┌─ Recorded information
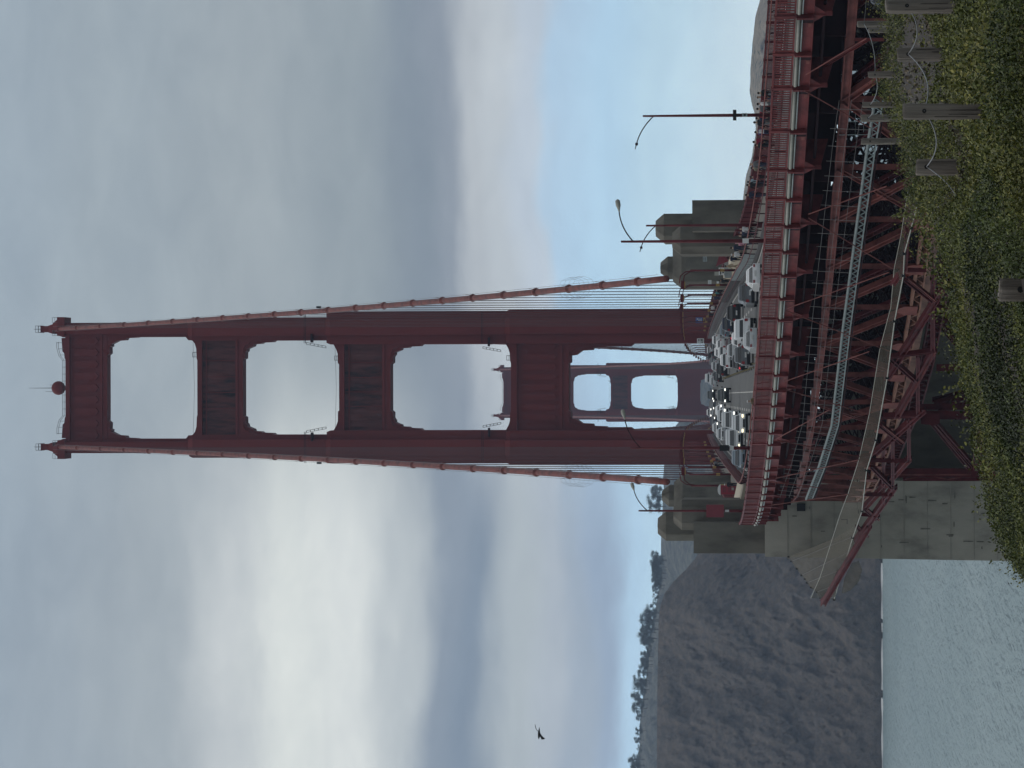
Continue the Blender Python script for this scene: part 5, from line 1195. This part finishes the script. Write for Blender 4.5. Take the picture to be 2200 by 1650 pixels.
# ================================================================== foreground hillside
xb_pts = [(-200, 1885), (0, 1885), (60, 1902), (130, 1892), (180, 1890), (230, 1905), (300, 1930), (345, 1944), (420, 1968), (500, 1996), (560, 2014), (650, 2040), (750, 2056), (850, 2083), (920, 2098), (1000, 2122), (1100, 2142), (1180, 2168), (1215, 2196), (1300, 2260), (1600, 2420)]
def smooth(a, b, x): t = np.clip((x - a) / (b - a), 0, 1); return t * t * (3 - 2 * t)
def Ycrest(y): return 44 + 50 * (1 - smooth(330, 500, y))
def groundY(y, V):               # distance of the hillside surface seen at a pixel (a plane for each sight column)
    xb, Yc = np.interp(y, *zip(*xb_pts)) + 16, Ycrest(y)
    return 1 / (1 / Yc + (V - xb) / (2420 - xb) * (1 / 17.0 - 1 / Yc))
def ground(y, Y):
    xb, Yc = np.interp(y, *zip(*xb_pts)) + 16, Ycrest(y)
    V = xb + (2420 - xb) * (1 / Y - 1 / Yc) / (1 / 17.0 - 1 / Yc); return at(float(V), float(y), float(Y))
m_soil = mat('bare_soil', (0.050, 0.040, 0.033), .95, var=.45, vscale=3, bump=.6, bscale=9, detail=9)
P = []; ysf = np.linspace(-260, 1620, 110); rows = 46
for y in ysf:
    Yc = float(Ycrest(y)); zc = ground(y, Yc)
    for j in range(rows):
        if j < 34: p = ground(y, 14 + (Yc - 14) * j / 33)
        else:
            k = j - 33; Yd = Yc + [1.5, 4, 9, 18, 32, 55, 90, 130, 170, 200, 240, 290][k - 1]; z = max(zc.z - [.5, 1.8, 4.8, 10, 18, 27, 36, 42, 45, 46, 47, 55][k - 1], -2); p = at(1500, y, Yd); p.z = z
        P.append((p.x, p.y, p.z))
grid_mesh('hillside', P, len(ysf), rows, m_soil)
hill('bluff', [(-160, 1800), (60, 1815), (200, 1872), (300, 1925), (420, 1950), (560, 2010), (640, 2060), (760, 2120)], -160, 760, 300, 400, 2300, m_bluff, 21, 10, 60, 20)

def leaf_mat(name, a, b, c):
    m = mat(name, b, .55, var=.01, vscale=.6); t = m.node_tree
    for n in t.nodes:
        if n.type == 'VALTORGB':
            cr = n.color_ramp; cr.elements[0].position = .38; cr.elements[0].color = (*a, 1); cr.elements[1].color = (*b, 1); cr.elements[2].position = .64; cr.elements[2].color = (*c, 1)
    bs = t.nodes['Principled BSDF']; bs.inputs['Specular IOR Level'].default_value = .35
    gi = N('ShaderNodeNewGeometry', t); vr = ramp(gi.outputs['Random Per Island'], [(0, (.35, .38, .35)), (.5, (.9, .9, .9)), (1, (1.55, 1.45, 1.3))], t, 'LINEAR')     # every leaf its own shade
    src = bs.inputs['Base Color'].links[0].from_socket; L(mixc(1.0, src, vr, t, 'MULTIPLY'), bs.inputs['Base Color'], t)
    return m
m_ivy = leaf_mat('ivy_leaf', (.018, .030, .009), (.072, .098, .022), (.165, .180, .042))
m_ivy_y = leaf_mat('young_leaf', (.060, .078, .016), (.135, .150, .032), (.210, .200, .055))
m_dry = leaf_mat('dry_stem', (.06, .05, .035), (.12, .10, .07), (.18, .15, .11))
def cover(n, region, hgt, size, material, name, label, seed, mask=None, clump=.7):
    r = np.random.default_rng(seed); y = r.uniform(region[0], region[1], n); xb = np.interp(y, *zip(*xb_pts)) + 16
    V = xb + (2300 - xb) * r.uniform(-.004, 1, n) ** 1.05 if True else 0
    V = np.maximum(V, xb - 2)
    keep = (V < 2290)
    if mask is not None: keep &= mask(V, y, r)
    y, V = y[keep], V[keep]; Yd = groundY(y, np.maximum(V, np.interp(y, *zip(*xb_pts)) + 16))
    pts = at_many(V, y, Yd)
    hgt = hgt * (1 - .3 * smooth(450, 700, y)); hh = fbm(pts[:, 0] * clump, pts[:, 1] * clump * .6, 4, seed); mound = fbm(pts[:, 0] * .33 + 5, pts[:, 1] * .22, 3, seed // 10 + 40); hmap = np.clip((hh - .36) * 2.4, 0, 1.2) * (.35 + 1.3 * mound)
    pts[:, 2] += hgt * hmap * r.uniform(.55, 1.08, len(pts)) + .015; pts[:, 1] -= hgt * .3 * hmap * r.uniform(0, 1, len(pts))
    k2 = ~((hmap < .10) & (r.uniform(size=len(pts)) < .55)); dd = pts - np.array([0, 0, ZC]); w2 = dd @ np.array(_f); V2 = 1100 - dd @ np.array(_u) / w2 * F; y2 = 825 - dd @ np.array(_r) / w2 * F
    for (xa, xz, ya, yz) in POSTS:      # nothing grows inside or right against the posts
        k2 &= ~((V2 > xa) & (V2 < xz - 2 * ((y2 * 7) % 9)) & (y2 > ya - 1) & (y2 < yz + 1))
    if mask is not None: k2 &= mask(V2, y2, r)
    pts, Yd = pts[k2], Yd[k2]
    o = mesh_quads(name, leaf_cards(pts, size * (.55 + .45 * Yd / 42), seed), material); o['kind'] = 'stuff'; o['label'] = label; return o
POSTS = [(1842, 1906, 45, 59), (1865, 1932, 154, 168), (1853, 1930, 219, 232), (1850, 1918, 246, 262), (1850, 1938, 297, 311), (1903, 2060, -2, 30), (1927, 2034, 103, 133), (1940, 2122, 223, 257), (1968, 2068, 342, 377), (2146, 2330, 598, 648)]
def in_dirt(V, y, r):
    d1 = ((V - 1975) / 36) ** 2 + ((y - 130) / 100) ** 2 < 1
    return ~d1 | (r.uniform(size=len(V)) < .12)
cover(190000, (-60, 1300), .42, .029, m_ivy, 'ivy_cover', 'dense dark green ivy covering the near slope', 31, in_dirt)
cover(50000, (-60, 1300), .42, .026, m_ivy_y, 'ivy_shoots', 'yellow green young shoots over the ivy', 32, in_dirt, 1.1)
cover(60000, (-60, 470), .5, .036, m_ivy_y, 'bush_leaves', 'yellow green leafy mounds around the timber posts', 37, in_dirt, .5)
cover(5000, (-60, 420), .2, .07, m_dry, 'dry_twigs', 'dry brown twigs on bare soil between the posts', 33)
# long sprigs that break the skyline of the slope
sp = MB(); r = random.Random(4); pts_s = []
for k in range(260):
    y = r.uniform(-40, 1240); Yc = float(Ycrest(y)); g = ground(y, Yc * r.uniform(.88, 1.0)); h = r.uniform(.12, .42) * (Yc / 44) ** .5
    tip = g + Vector((r.uniform(-.15, .15), r.uniform(-.1, .1), h)); sp.tube([g, (g + tip) / 2 + Vector((.02, 0, .02)), tip], [.006, .005, .003], 3)
    for j in range(9): f = r.uniform(.3, 1.05); pts_s.append(g + (tip - g) * f + Vector((r.uniform(-.05, .05), r.uniform(-.05, .05), r.uniform(-.03, .03))))
so = mesh_quads('sprig_leaves', leaf_cards(np.array([tuple(p) for p in pts_s]), .045, 5), m_ivy_y); so['kind'] = 'stuff'; so['label'] = 'leafy sprigs along the edge of the slope'
# white daisies in the ivy
dz = thing('white_daisy', 'x', 'flower', (0, 0, 0), 'white daisies in the ivy')
pt = MB()
for k in range(9):
    a = 2 * math.pi * k / 9; pt.plate([(0, 0, 0), (.02 * math.cos(a - .3), -.005, .02 * math.sin(a - .3)), (.038 * math.cos(a), -.012, .038 * math.sin(a)), (.02 * math.cos(a + .3), -.005, .02 * math.sin(a + .3))], .003)
pt.build('petals', mat('petal_white', (.75, .75, .72), .6), dz); MB().ball((0, -.008, 0), .011, 8, 6).build('disc', m_yellow, dz); MB().tube([(0, .01, 0), (0, .05, -.25)], .004, 4).build('stem', m_ivy, dz)
fl_ = [(2100, 358), (2137, 372), (2096, 384), (2029, 430), (2046, 435), (2013, 444), (2082, 446), (2053, 464), (2055, 470), (2073, 482), (2058, 505), (2028, 420), (2092, 428), (2040, 452)]
for i, (x, y) in enumerate(fl_):
    o = dz if i == 0 else copy_tree(dz); Yd = float(groundY(y, x)) * .985; o.location = at(x, y, Yd) + Vector((0, -.25, 0)); o.rotation_euler = (random.uniform(-.5, .3), random.uniform(-.4, .4), 0); o.scale = (1.1,) * 3
    o['label'] = 'small white daisy dotted in the ivy below the timber posts'
# ---------------------------------------------------------------- timber posts and their sagging cables
def timber(x0, x1, ya, yb, label, Yd=None, seed=0):
    ym = (ya + yb) / 2; Yd = Yd or float(groundY(ym, x1)); rad = (yb - ya) / 2 * Yd / F; tp = at(x0, ym, Yd); bt_ = at(x1, ym, Yd) - Z * .5
    bt_.x = tp.x + (seed % 3 - 1) * .01
    t = thing('timber_post', label, 'post', tuple(bt_), 'weathered timber posts of the cable fence'); r_ = random.Random(seed); mb = MB(); n = 12
    for q, (f, s) in enumerate(((0, 1.03), (.5, 1.0), (.96, 1.0), (.985, .97), (1.0, .88))):
        for k in range(n):
            a = 2 * math.pi * k / n; rr_ = rad * s * (1 + .03 * math.sin(3 * a + seed)); p = bt_ + (tp - bt_) * f; mb.v.append((p.x + rr_ * math.cos(a), p.y + rr_ * math.sin(a), p.z + (.008 * math.sin(a + seed) if q > 2 else 0)))
    for q in range(4):
        for k in range(n): k2 = (k + 1) % n; mb.f.append((q * n + k, q * n + k2, (q + 1) * n + k2, (q + 1) * n + k))
    mb.f.append(tuple(range(4 * n, 5 * n))); mb.build('shaft', m_wood, t)
    hole = at(x0 + (x1 - x0) * .22 if x1 - x0 < 150 else x0 + 45, ym, Yd); hole.y -= rad + .002; hole.x = tp.x
    MB().tube([hole, hole + Vector((0, .01, 0))], rad * .28, 8).build('cable_hole', m_black, t)
    ck = MB(); 
    for k in range(3):
        a = -math.pi / 2 + r_.uniform(-.8, .8); z0 = r_.uniform(.2, .6); p0 = bt_ + (tp - bt_) * z0; p1 = bt_ + (tp - bt_) * (z0 + r_.uniform(.2, .35)); o_ = Vector((math.cos(a), math.sin(a), 0)) * (rad * .995); ck.beam(p0 + o_, p1 + o_, rad * .05, rad * .06)
    ck.build('drying_crack', m_black, t); return hole
h = [timber(1903, 2075, -2, 30, 'timber post cut by the upper picture edge', seed=1), timber(1927, 2034, 103, 133, 'split timber post with dark groove beside the bare soil', seed=2), timber(1940, 2122, 223, 257, 'tallest timber post, leaning in front of the ivy', seed=3), timber(1968, 2068, 342, 377, 'timber post with crack lines at the end of the cable', seed=4), timber(2146, 2330, 598, 648, 'largest nearest timber post cut by the picture edge', 27.0, seed=5)]
hb = [timber(1842, 1906, 45, 59, 'distant thin timber post before the dark truss, nearest the upper edge', seed=6), timber(1866, 1906, 60, 71, 'short distant timber post tucked beside a thin one', seed=7), timber(1865, 1932, 154, 168, 'distant timber post between bush and scaffold', seed=8), timber(1853, 1930, 219, 232, 'distant timber post right behind the tallest post', seed=9), timber(1850, 1918, 246, 262, 'distant timber post with pale disc on it', seed=10), timber(1850, 1938, 297, 311, 'distant timber post beside the catwalk end', seed=11)]
m_wirefence = mat('fence_wire', (.17, .17, .17), .5, .2)
def cable(pts, sag_, r, label, n=14):
    mb = MB(); P_ = []
    for a, b in zip(pts, pts[1:]):
        for k in range(n + 1): f = k / n; P_.append(a + (b - a) * f - Z * (4 * sag_ * f * (1 - f)))
    mb.tube(P_, r, 6); return based(mb, 'fence_cable', m_wirefence, tuple(pts[0]), label, 'cable', 'sagging fence cables', True)
cable([h[0], h[1]], .11, .007, 'sagging grey cable from the edge post to the split post'); cable([h[1], h[2]], .12, .007, 'sagging grey cable between the split post and the tallest post')
cable([h[2], h[3]], .12, .008, 'sagging grey cable between the tallest post and the cracked post'); e1 = at(2062, 440, 41); cable([h[3], e1], .07, .008, 'loose grey cable end dropping from the cracked post into the ivy')
cable([hb[0] + Vector((2.5, 0, .05)), hb[0], hb[2], hb[3], hb[4], hb[5]], .10, .010, 'thin cable linking the distant timber posts', 8)
cable([at(2115, 178, 40), at(2200, 255, 33)], .03, .005, 'thin pale wire slanting through the ivy')
MB().tube([hb[4] + Vector((0, -.11, .1)), hb[4] + Vector((0, -.13, .1))], .09, 10)
# plastic-wrapped bundle at the picture edge
w_ = at(1888, 2, 120); bm_ = MB().ball(tuple(w_ + Vector((0.25, 0, .05))), .34, 14, 10, (1.2, 1.0, .8)); rr2 = random.Random(3)
bm_.v = [(x + rr2.uniform(-.04, .04), y + rr2.uniform(-.04, .04), z + rr2.uniform(-.05, .05)) for x, y, z in bm_.v]
based(bm_, 'wrapped_bundle', mat('dark_plastic', (.03, .035, .05), .25), tuple(w_), 'dark plastic wrapped bundle at the upper picture edge', 'bundle')

# ================================================================== sea haze
hz = MB().span((-2400, -60, -12), (2400, 4700, 243)).build('haze', None); hz['kind'] = 'stuff'; hz['label'] = 'thin bluish sea haze over the strait'
mh = bpy.data.materials.new('sea_haze'); mh.use_nodes = True; th = mh.node_tree; th.nodes.clear()
pv = N('ShaderNodeVolumePrincipled', th); pv.inputs['Color'].default_value = (.58, .74, 1.0, 1); pv.inputs['Density'].default_value = 0.00009; pv.inputs['Anisotropy'].default_value = 0.25
ov = N('ShaderNodeOutputMaterial', th); L(pv.outputs[0], ov.inputs['Volume'], th); hz.data.materials.append(mh)
for o in bpy.data.objects:
    if '_base' in o: del o['_base']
└─
Exercise task: Every line from the top of the material above through the line with "10, 60, 20)" should be duplicated exactly, please; leave out the pictures.

Correct result:
Continue the Blender Python script for this scene: part 5, from line 1195. This part finishes the script. Write for Blender 4.5. Take the picture to be 2200 by 1650 pixels.
# ================================================================== foreground hillside
xb_pts = [(-200, 1885), (0, 1885), (60, 1902), (130, 1892), (180, 1890), (230, 1905), (300, 1930), (345, 1944), (420, 1968), (500, 1996), (560, 2014), (650, 2040), (750, 2056), (850, 2083), (920, 2098), (1000, 2122), (1100, 2142), (1180, 2168), (1215, 2196), (1300, 2260), (1600, 2420)]
def smooth(a, b, x): t = np.clip((x - a) / (b - a), 0, 1); return t * t * (3 - 2 * t)
def Ycrest(y): return 44 + 50 * (1 - smooth(330, 500, y))
def groundY(y, V):               # distance of the hillside surface seen at a pixel (a plane for each sight column)
    xb, Yc = np.interp(y, *zip(*xb_pts)) + 16, Ycrest(y)
    return 1 / (1 / Yc + (V - xb) / (2420 - xb) * (1 / 17.0 - 1 / Yc))
def ground(y, Y):
    xb, Yc = np.interp(y, *zip(*xb_pts)) + 16, Ycrest(y)
    V = xb + (2420 - xb) * (1 / Y - 1 / Yc) / (1 / 17.0 - 1 / Yc); return at(float(V), float(y), float(Y))
m_soil = mat('bare_soil', (0.050, 0.040, 0.033), .95, var=.45, vscale=3, bump=.6, bscale=9, detail=9)
P = []; ysf = np.linspace(-260, 1620, 110); rows = 46
for y in ysf:
    Yc = float(Ycrest(y)); zc = ground(y, Yc)
    for j in range(rows):
        if j < 34: p = ground(y, 14 + (Yc - 14) * j / 33)
        else:
            k = j - 33; Yd = Yc + [1.5, 4, 9, 18, 32, 55, 90, 130, 170, 200, 240, 290][k - 1]; z = max(zc.z - [.5, 1.8, 4.8, 10, 18, 27, 36, 42, 45, 46, 47, 55][k - 1], -2); p = at(1500, y, Yd); p.z = z
        P.append((p.x, p.y, p.z))
grid_mesh('hillside', P, len(ysf), rows, m_soil)
hill('bluff', [(-160, 1800), (60, 1815), (200, 1872), (300, 1925), (420, 1950), (560, 2010), (640, 2060), (760, 2120)], -160, 760, 300, 400, 2300, m_bluff, 21, 10, 60, 20)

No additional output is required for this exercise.